Sejak dini, Islam telah memberikan batasan-batasan pergaulan,
Katakanlah kepada orang laki-laki yang beriman, “Hendaklah mereka menahan pandangannya dan menjaga kemaluannya, yang demikian itu adalah lebih suci bagi mereka.” (An-Nur: 30)

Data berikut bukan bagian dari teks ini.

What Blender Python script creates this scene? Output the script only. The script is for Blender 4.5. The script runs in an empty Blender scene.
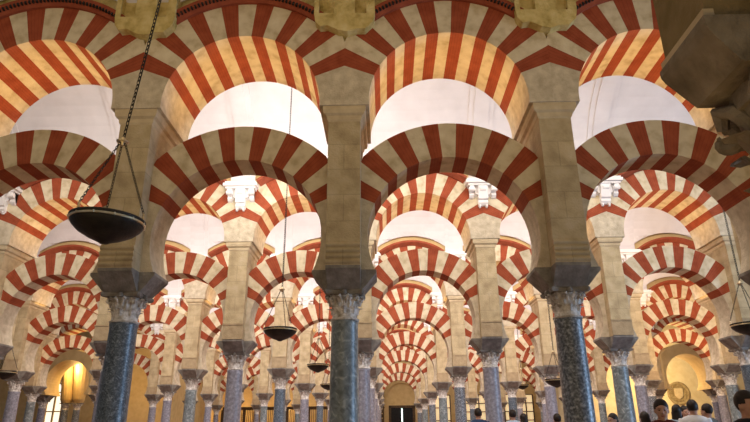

Suami harus memberikan keteladanan dalam berpakaian, berkata, dan bertingkah laku. Pakaian yang rapi, sopan, menutup aurat, akan lebih enak dilihat dan dicontoh. Bukan hanya di luar rumah atau waktu bekerja ia berpakaian rapi, di rumah pun suami harus memberikan keteladanan kerapian berpakaian. Anak-anak akan mencontoh bapaknya dalam berpakaian, berbicara, dan bertingkah laku. Oleh karenanya, rasa keteladanan harus senantiasa ditumbuhkan.
e. Pembinaan Keterampilan
Para suami perlu memerhatikan aspek ini, mengingat ia berkewajiban menghidupi istri, anak-anak, dan anggota keluarga yang lain. Sekalipun ia telah memiliki pekerjaan formal untuk menopang kehidupannya, tetapi baik juga jika ia mengasah beberapa keterampilan yang ia miliki dalam upaya mengajarkannya kepada anak-anak. Atau bahkan, sebagai tambahan penghasilan dan cadangan jika suatu waktu ia terpaksa keluar dari pekerjaan tetapnya karena ada masalah.
Saat ini telah banyak lembaga pendidikan yang menawarkan paket-paket pelatihan keterampilan. Usaha melatih keterampilan semacam ini pada saatnya nanti akan banyak manfaatnya, baik untuk diri sendiri, orang lain, maupun kepentingan gerakan dakwah Islam.